The same memo, sent by the Evening Standard’s chairman, Paul Kanareck, proposed introducing a weekly newspaper to replace the daily publication.

This would be shaped by more in-depth analysis and relevant lifestyle, sports and culture guides and news.

The business said it needs to “change with the times”, but switching to a weekly publication means it can retain its printed newspaper in an increasingly digital world.

“Although this process may be unsettling, our goal is to replicate our previous success with our sister title, The Independent, which has seen enduring growth in readership and commercial success following its own strategic transition in 2016,” Mr Kanareck wrote.

The Evening Standard said that it was currently in consultation with its staff following the announcement.

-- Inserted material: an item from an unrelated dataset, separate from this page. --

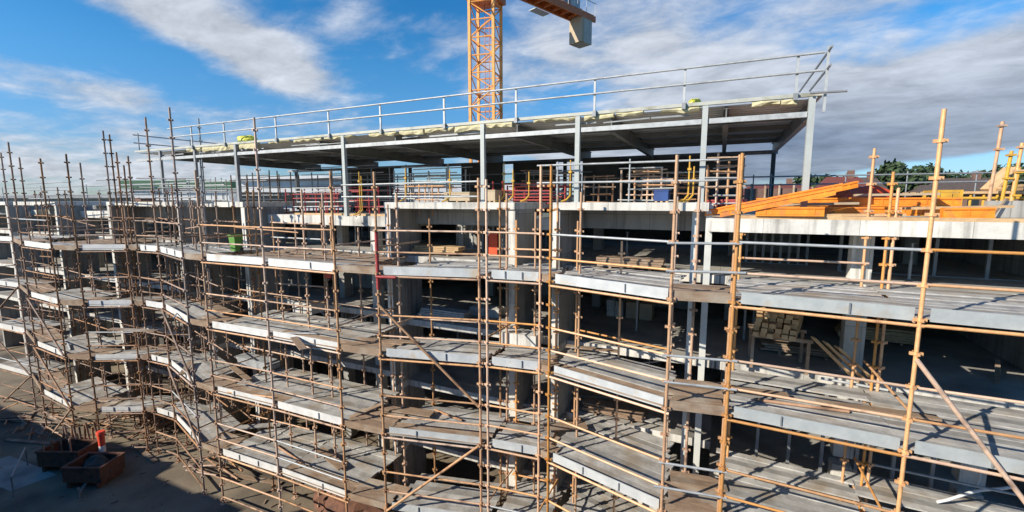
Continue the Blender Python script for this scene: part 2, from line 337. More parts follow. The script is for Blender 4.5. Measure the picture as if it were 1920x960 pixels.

It did not give details about any potential job reductions, but said the number of employees going forward will partly depend on its discussions with staff, and as it hones in on its digital platforms.

The Evening Standard is owned by Evgeny Lebedev, who is also a shareholder in The Independent and the son of oligarch Alexander Lebedev.

He was appointed to the House of Lords in November 2020.

Rival publisher Reach, which owns the Daily Mirror and the Express newspapers, earlier this year revealed plans to cut costs and reduce jobs as part of efforts to boost its online presence.

It said it needed to evolve to meet an “increasingly fast-paced, competitive and customer-focused digital world”.